Alaskans can line up to hear former Rep. Liz Cheney on May 1 at the Atwood Concert Hall in Anchorage.
She, who vice-chaired the United States House Select Committee on the January 6 Attack, is being brought from Wyoming to Anchorage by the University of Alaska Anchorage as part of the College of Arts and Sciences Community Lecture Series.
Her 90-minute lecture is titled “Defending Democracy: A Conversation with Liz Cheney.”
The event has resulted in much debate, due in part to Cheney being a particularly polarizing political figure, intensely anti-Trump, and because she is being paid $151,000, as reported by The Alaska Landmine.
Cheney, who was a Republican representative for Wyoming and was a House GOP leader, was ousted in the Republican primary in 2022 after serving in Congress for just four years. She lost by a landslide.
Now, according to her booking agent, she makes between $75,000 and $150,000 for a single speaking engagement.
The university is paying the top end of Cheney’s range, but says the cost of the entire lecture series is recovered by ticket sales and sponsorships. Tickets are going for between $58 and $166.50, and it appears half of the approximately 2,000 seats are still available. If tickets average $75 apiece, the university will need a sell-out crowd to barely break even.
The venue at the Anchorage Performing Arts Center itself is not cheap and may cost the university as much as $10,000 for the evening. Plus, the university is paying for Cheney’s first-class travel and luxury accommodations. All that could push the cost of her visit up to $165,000. There are sponsorships, but those haven’t been made public yet.
Cheney, the daughter of former Vice President Dick Cheney, chaired the House Republican Conference, the third-highest position in the House Republican leadership, from 2019 to 2021, and served as the Vice Chair of the Select Committee to Investigate the January 6th Attack on the United States Capitol.
Cheney publicly blamed Trump for inciting what she called an insurrection on Jan. 6, 2021, and said that he “summoned this mob, assembled the mob, and lit the flame of this attack.”
Her father Dick Cheney called Trump the greatest threat to American democracy in 2020. Again in 2024, he said, “In our nation’s 248-year history, there has never been an individual who is a greater threat to our republic than Donald Trump.” Both Dick Cheney and his daughter Liz Cheney endorsed Kamala Harris for president, and Liz campaigned with Harris.

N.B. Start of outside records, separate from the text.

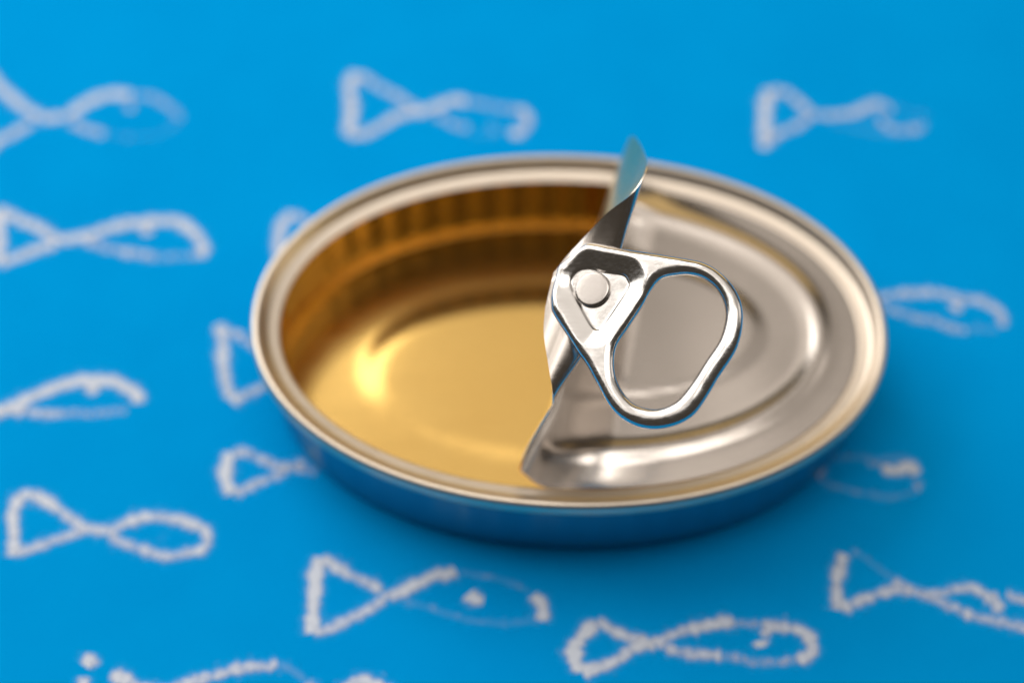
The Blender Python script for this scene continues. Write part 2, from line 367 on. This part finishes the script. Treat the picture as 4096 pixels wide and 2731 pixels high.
def chalk_mesh(name, strokes, seed):
    V = []; Fc = []; cov = []; rs = random.Random(seed)
    for pr, pts in strokes:
        layer[0] += 1; z = .06 + .012*(layer[0] % 9)
        pts = np.array(pts); seg = np.hypot(*np.diff(pts, axis=0).T).sum()
        C = crom(pts, 24); d = np.r_[0, np.cumsum(np.hypot(*np.diff(C, axis=0).T))]
        n = max(4, int(seg/.22)); s = np.linspace(0, d[-1], n)
        C = np.stack([np.interp(s, d, C[:, 0]), np.interp(s, d, C[:, 1])], -1)
        T = np.gradient(C, axis=0); T /= np.linalg.norm(T, axis=1)[:, None]+1e-9; N = np.stack([-T[:, 1], T[:, 0]], -1)
        ph = rs.uniform(0, 900); base = len(V)
        prof = [(-2.3, 0), (-1.35, .12), (-1., .45), (-.55, .95), (0, 1), (.55, .95), (1., .45), (1.35, .12), (2.3, 0)]
        for i in range(n):
            q = s[i]
            lump = mnoise.noise((q*.55, ph, 0))*.40 + mnoise.noise((q*1.15, ph, 3))*.34
            side = mnoise.noise((q*1.1, ph, 7))*.28
            w = (.50+.62*pr)*(1+lump*.6)
            end = min(1, (q+.25)/.9, (s[-1]-q+.25)/.9)
            p = pr*(1+.55*lump)*(.55+.45*end)
            for x, c in prof:
                wx = x*w if abs(x) > 1.2 else x*w*(1+.22*mnoise.noise((q*1.3, ph+x*4, 11)))
                V.append((C[i, 0]+N[i, 0]*(wx+side), C[i, 1]+N[i, 1]*(wx+side), z)); cov.append(max(0, c*p))
        k = len(prof)
        for i in range(n-1):
            for j in range(k-1):
                a = base+i*k+j; Fc.append((a, a+k, a+k+1, a+1))
    me = mesh(name, V, Fc)
    at = me.attributes.new("cover", 'FLOAT', 'POINT'); at.data.foreach_set("value", cov)
    return me
PARTS = {'t': 'tail_outline', 'b': 'body_outline', 'e': 'eye'}
for k, strokes in FISH.items():
    root = bpy.data.objects.new("chalk_fish", None); col.objects.link(root); root.parent = board
    root.empty_display_size = .01; root["label"] = FISH_LABEL[k]
    for code, nm in PARTS.items():
        st = [(pr, pts) for c, pr, pts in strokes if c == code]
        if st: link(nm, chalk_mesh(nm, st, hash_seed(k+code)), root, ['chalk'])

# ------------------------------------------------------------------ the tin
tin = bpy.data.objects.new("sardine_tin", None); col.objects.link(tin); tin.empty_display_size = .05
tin["label"] = "opened oval sardine tin with gold inside and rolled-up silver lid on the blue board"
tin["category"] = "tin can"

RIM_Z = 20.0
rim_prof = [(2.25, 17.25), (1.0, 17.0), (.35, 17.05), (.05, 17.4), (0, 18.2), (.02, 19.1), (.18, 19.6), (.5, 19.9), (.9, 20.0), (1.3, 19.88),
            (1.6, 19.5), (1.85, 18.95), (2.15, 18.4), (2.55, 18.05), (3.1, 17.85), (3.8, 17.74), (4.3, 17.68), (4.52, 17.58),
            (4.6, 17.46), (4.5, 17.32), (4.2, 17.36), (3.2, 17.3), (2.6, 17.1)]
link("rim", sweep("rim", rim_prof, closed=True), tin, ['rim'])

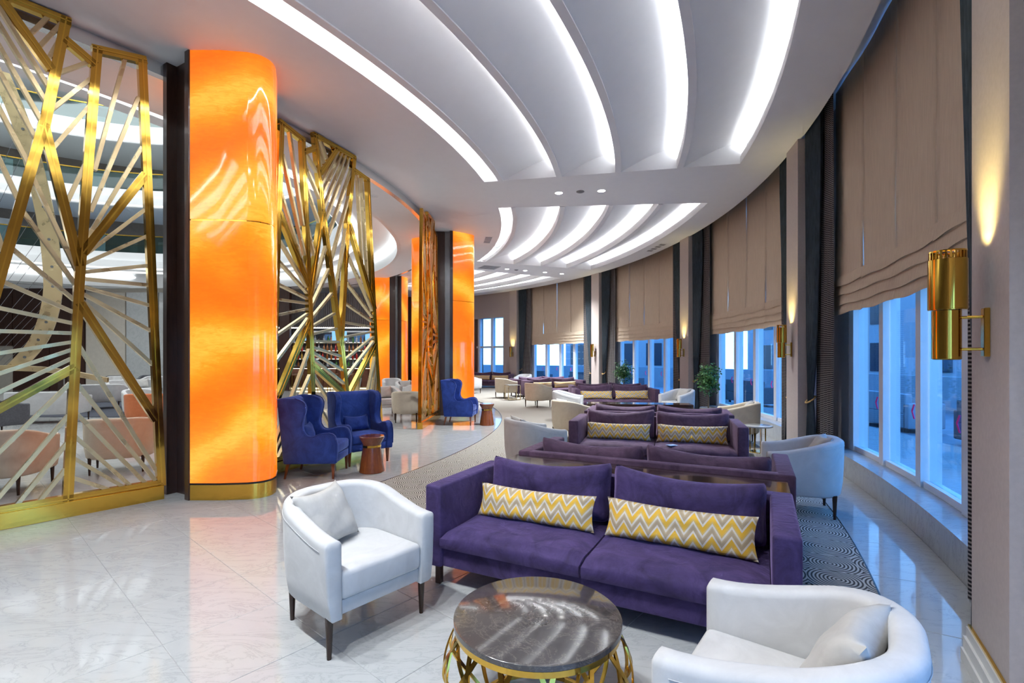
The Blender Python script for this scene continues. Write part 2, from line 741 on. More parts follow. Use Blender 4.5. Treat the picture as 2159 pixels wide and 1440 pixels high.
def tile_piece(poly, name):
    """a slab with chamfered edge from a plan polygon"""
    n = len(poly)
    cx = sum(p[0] for p in poly) / n
    cy = sum(p[1] for p in poly) / n
    g, ch = 0.0012, 0.0022

    def inset(p, d):
        L = math.hypot(p[0] - cx, p[1] - cy)
        k = 1 - d * 1.4 / L
        return (cx + (p[0] - cx) * k, cy + (p[1] - cy) * k)
    lo = [inset(p, g) for p in poly]
    hi = [inset(p, g + ch) for p in poly]
    vs = [(x, y, -0.02) for x, y in lo] + [(x, y, -0.0012) for x, y in lo] + [(x, y, 0.0) for x, y in hi]
    fs = []
    for k in range(n):
        j = (k + 1) % n
        fs += [(k, j, n + j, n + k), (n + k, n + j, 2 * n + j, 2 * n + k)]
    fs.append(tuple(range(2 * n, 3 * n)))
    b = MB().add(vs, fs)
    return b


for dist, s0, t0, r, a in cands[:285]:
    poly = [(s0, t0), (s0 + TS, t0), (s0 + TS, t0 + TS), (s0, t0 + TS)]
    w = [(s * ux + t * vx, s * uy + t * vy) for s, t in poly]
    rmax = max(math.hypot(x - CX, y - CY) for x, y in w)
    if rmax < 18.6:
        if tile_mesh is None:
            h = TS / 2
            tile_mesh = tile_piece([(-h, -h), (h, -h), (h, h), (-h, h)], 'tile').mesh('marble_tile', 'marble_tile')
        link('marble_tile', tile_mesh, floor, ((s0 + TS / 2) * ux + (t0 + TS / 2) * vx, (s0 + TS / 2) * uy + (t0 + TS / 2) * vy, 0.0), tile_rot)
    else:
        nx, ny = math.cos(R(a)), math.sin(R(a))
        out = []
        for k in range(4):
            p, q = w[k], w[(k + 1) % 4]
            dp = (p[0] - CX) * nx + (p[1] - CY) * ny - 18.595
            dq = (q[0] - CX) * nx + (q[1] - CY) * ny - 18.595
            if dp <= 0:
                out.append(p)
            if dp * dq < 0:
                k2 = dp / (dp - dq)
                out.append((p[0] + (q[0] - p[0]) * k2, p[1] + (q[1] - p[1]) * k2))
        if len(out) >= 3:
            area = 0.5 * abs(sum(out[k][0] * out[(k + 1) % len(out)][1] - out[(k + 1) % len(out)][0] * out[k][1] for k in range(len(out))))
            if area > 0.02:
                tile_piece(out, 'tile').build('marble_tile', 'marble_tile', floor)
# border slabs along the window ledge
for k in range(13):
    a0 = -36.2 + 2.25 * k
    n = 3
    poly = [tuple(P(18.6, a0 + 2.25 * i / n)[:2]) for i in range(n + 1)] + [tuple(P(R_LEDGE, a0 + 2.25 * i / n)[:2]) for i in range(n, -1, -1)]
    tile_piece(poly, 'tile').build('border_tile', 'marble_tile', floor)

# ---- carpet
carpet = MB().ring(13.75, 18.6, 0.0005, 0.009, -28.4, 62, 90).build('carpet', 'ring_carpet')
tag(carpet, 'grey and beige carpet woven with concentric rings, curving along the lounge', 'carpet')
MB().ring(13.735, 13.75, 0.0005, 0.010, -28.4, 62, 90).build('edge_trim', 'black_metal', carpet)
MB().ring(18.6, 18.61, 0.0005, 0.010, -28.4, 62, 90).build('edge_trim', 'black_metal', carpet)

# ---- ceiling of the lounge with its lit coves
RECESS = [(-70.1, -44.1), (-37.3, -11.3), (-4.5, 21.5), (28.3, 54.3)]
RI, RO = 13.74, 18.27
cb = MB()
cb.ring(11.95, RI, ZS, ZS + 0.1, 0, 360, 160, True)
cb.ring(RO, 18.95, ZS, ZS + 0.12, 0, 360, 200, True)
edges = [-110] + [x for pr in RECESS for x in pr] + [250]
for i in range(0, len(edges), 2):
    cb.ring(RI, RO, ZS, ZS + 0.1, edges[i], edges[i + 1], max(6, int((edges[i + 1] - edges[i]) / 2)))
# lids and side walls of the recesses, curtain pocket
for a0, a1 in RECESS:
    cb.ring(RI - 0.05, RO + 0.15, 5.42, 5.5, a0 - 0.3, a1 + 0.3, 26)
    cb.ring(RI - 0.1, RI, ZS + 0.1, 5.42, a0 - 0.3, a1 + 0.3, 26)
    cb.ring(RO + 0.1, RO + 0.2, ZS + 0.1, 5.42, a0 - 0.3, a1 + 0.3, 26)
    cb.ring(RI, RO + 0.1, ZS + 0.1, 5.42, a0 - 0.3, a0, 1)
    cb.ring(RI, RO + 0.1, ZS + 0.1, 5.42, a1, a1 + 0.3, 1)
cb.ring(18.95, 19.75, 5.22, 5.3, 0, 360, 200, True)
cb.ring(18.9, 18.95, ZS + 0.12, 5.22, 0, 360, 200, True)
# step down towards the atrium and the inner ceiling
cb.ring(11.0, 11.85, ZS - 0.14, ZS - 0.02, 0, 360, 160, True)
ceiling = cb.build('ceiling', 'ceiling_white', smooth=True)
struct(ceiling, 'white plaster ceiling with curved light coves')

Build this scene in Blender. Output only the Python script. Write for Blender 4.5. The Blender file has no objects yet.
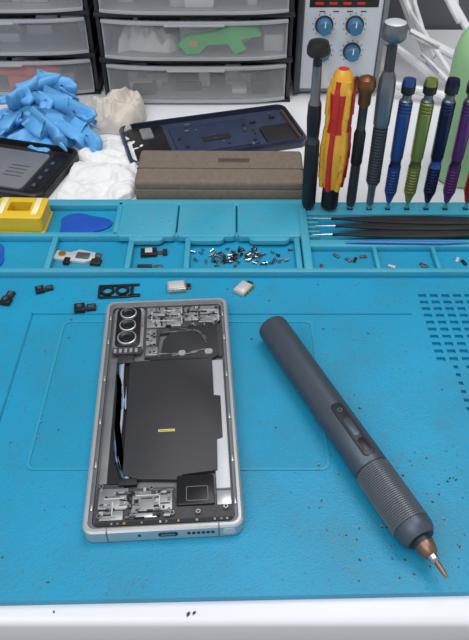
import bpy, bmesh, math, random
from mathutils import Matrix, Vector, noise
random.seed(7)
S=0.01; DZ=0.75   # cm -> m, height of the work surface

def lin(c):
    c=c/255.0
    return c/12.92 if c<=0.04045 else ((c+0.055)/1.055)**2.4
MATS={}
def M(name,rgb,rough=0.5,metal=0.0,var=0.12,scale=60,bump=0.0,bscale=400,alpha=1.0,trans=0.0,coat=0.0,spec=0.5,grime=None):
    if name in MATS: return MATS[name]
    m=bpy.data.materials.new(name); m.use_nodes=True
    nt=m.node_tree; b=nt.nodes['Principled BSDF']
    tc=nt.nodes.new('ShaderNodeTexCoord')
    n=nt.nodes.new('ShaderNodeTexNoise'); n.inputs['Scale'].default_value=scale; n.inputs['Detail'].default_value=5
    nt.links.new(tc.outputs['Object'],n.inputs['Vector'])
    r=nt.nodes.new('ShaderNodeValToRGB')
    c=[lin(v) for v in rgb]
    r.color_ramp.elements[0].position=0.3; r.color_ramp.elements[1].position=0.7
    r.color_ramp.elements[0].color=[max(0,v*(1-var)) for v in c]+[1]
    r.color_ramp.elements[1].color=[min(1,v*(1+var)) for v in c]+[1]
    nt.links.new(n.outputs['Fac'],r.inputs['Fac'])
    out=r.outputs['Color']
    if grime:
        g1=nt.nodes.new('ShaderNodeTexNoise'); g1.inputs['Scale'].default_value=22; g1.inputs['Detail'].default_value=10; g1.inputs['Roughness'].default_value=.8
        nt.links.new(tc.outputs['Object'],g1.inputs['Vector'])
        rr=nt.nodes.new('ShaderNodeValToRGB'); rr.color_ramp.elements[0].position=.47; rr.color_ramp.elements[1].position=.70
        rr.color_ramp.elements[0].color=(0,0,0,1); rr.color_ramp.elements[1].color=(.7,.7,.7,1)
        nt.links.new(g1.outputs['Fac'],rr.inputs['Fac'])
        mx=nt.nodes.new('ShaderNodeMixRGB'); mx.inputs['Color2'].default_value=[lin(v) for v in grime]+[1]
        nt.links.new(rr.outputs['Color'],mx.inputs['Fac']); nt.links.new(out,mx.inputs['Color1']); out=mx.outputs['Color']
        g2=nt.nodes.new('ShaderNodeTexNoise'); g2.inputs['Scale'].default_value=420; g2.inputs['Detail'].default_value=2
        nt.links.new(tc.outputs['Object'],g2.inputs['Vector'])
        r2=nt.nodes.new('ShaderNodeValToRGB'); r2.color_ramp.elements[0].position=.66; r2.color_ramp.elements[1].position=.74
        r2.color_ramp.elements[0].color=(0,0,0,1); r2.color_ramp.elements[1].color=(.5,.5,.5,1)
        nt.links.new(g2.outputs['Fac'],r2.inputs['Fac'])
        m2=nt.nodes.new('ShaderNodeMixRGB'); m2.inputs['Color2'].default_value=(lin(70),lin(90),lin(98),1)
        nt.links.new(r2.outputs['Color'],m2.inputs['Fac']); nt.links.new(out,m2.inputs['Color1']); out=m2.outputs['Color']
    nt.links.new(out,b.inputs['Base Color'])
    b.inputs['Roughness'].default_value=rough; b.inputs['Metallic'].default_value=metal
    b.inputs['Alpha'].default_value=alpha; b.inputs['Transmission Weight'].default_value=trans
    b.inputs['Coat Weight'].default_value=coat; b.inputs['Specular IOR Level'].default_value=spec
    if bump>0:
        n2=nt.nodes.new('ShaderNodeTexNoise'); n2.inputs['Scale'].default_value=bscale; n2.inputs['Detail'].default_value=3
        nt.links.new(tc.outputs['Object'],n2.inputs['Vector'])
        bp=nt.nodes.new('ShaderNodeBump'); bp.inputs['Strength'].default_value=bump; bp.inputs['Distance'].default_value=0.001
        nt.links.new(n2.outputs['Fac'],bp.inputs['Height']); nt.links.new(bp.outputs['Normal'],b.inputs['Normal'])
    MATS[name]=m; return m

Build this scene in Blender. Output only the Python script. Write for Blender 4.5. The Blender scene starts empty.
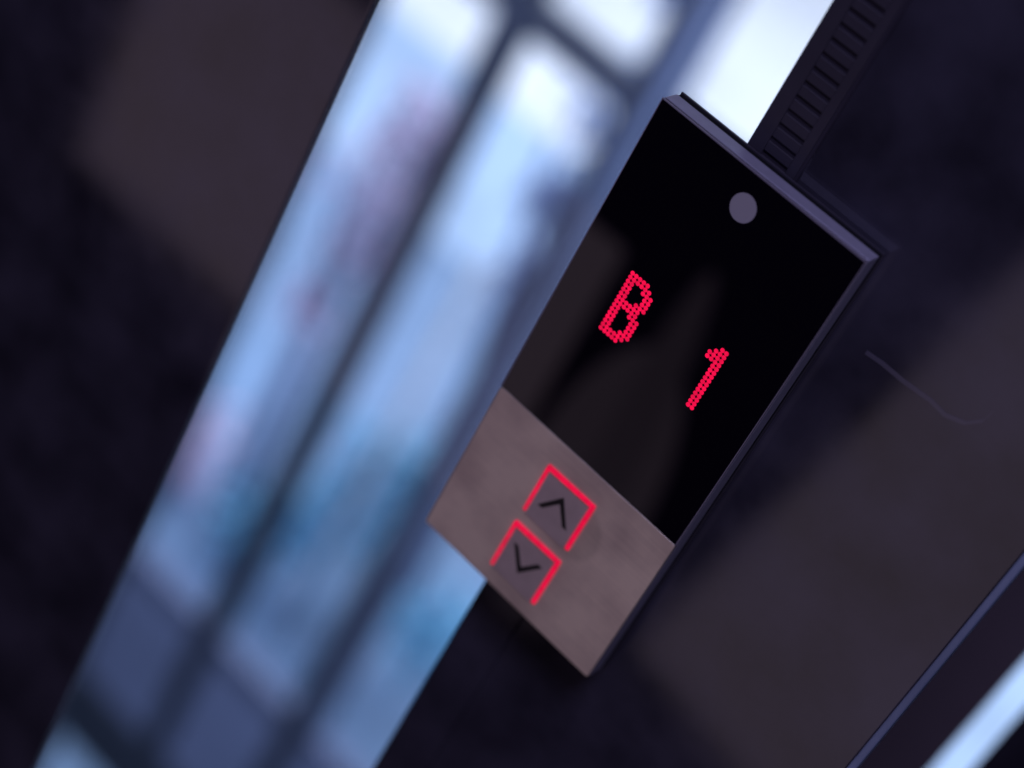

Her harsh criticism of Trump puts her at odds with much of her party, which largely sought to avoid directly confronting the former president. She is more in line with Rep. Lisa Murkowski than with most Alaska Republicans or conservatives.
Cheney is expected to speak about the need to not be aligned with a party. Indeed, she is not aligned with Republicans and in November 2021, the Wyoming Republican Party voted to no longer recognize her as a member of the GOP. It was a symbolic move by the state party, similar to the censure Alaska Republicans voted overwhelming for in censuring Murkowski on March 13, 2021, and does not affect Cheney’s official voter registration status.
During the second impeachment of Trump, which charged him with “incitement of insurrection,” Cheney was one of only 10 House Republicans who voted in favor of impeachment on Jan. 13, 2021. So did Murkowski, when the Senate voted on whether to convict Trump after the House impeachment process.
Cheney’s vote broke her away from most of the party; 197 House Republicans, including then-Congressman Don Young, voted against the article of impeachment. Congressman Young said publicly that Jan. 6 was not an insurrection.
Cheney served previously at the State Department as the Principal Deputy Assistant Secretary of State for Near Eastern Affairs, and worked in USAID.
In 2022, Cheney and Ukrainian President Volodymyr Zelensky received the John F. Kennedy Presidential Library’s prestigious Profile in Courage Award, with a commendation for her “consistent and courageous voice in defense of democracy.”
Her memoir, Oath and Honor, is her side of the story concerning her stance against Trump, in which she presents herself as a defender of democracy, something Democrats tend to believe about her, while Republicans say is a case of someone who appears too egocentric to be self-aware.
Her appearance is a risk for the university, both financially and in reputation management. But it fits with the liberal track the university is on.
The dean of the UAA College of Arts and Sciences is Jennifer McNulty, a registered Democrat. She books Democrats and leftists in general for the speaker series.
Speakers from the fall segment of the lecture series included NPR host Melissa Block and Seth Kantner, an author who lives in Kotzebue and who is a registered Democrat.
Another speaker was Patrick Flynn Sullivan, an ecologist and researcher with the university who signed the recall petition in 2019 to try to remove Gov. Mike Dunleavy, right after he became governor.
A speaker in the series from earlier this year was Mr. Whitekeys, an Alaska political and musical performer whose real name is Douglas Haggar. On stage he generally lampoons Republicans. He also signed the recall petition in 2019 to remove Gov. Dunleavy.
Gov. Dunleavy has the veto pen for the entire university system, and in 2025, there may be a need to trim the sails of a university that believes Liz Cheney brings any value at all to the Alaska intellectual ecosystem.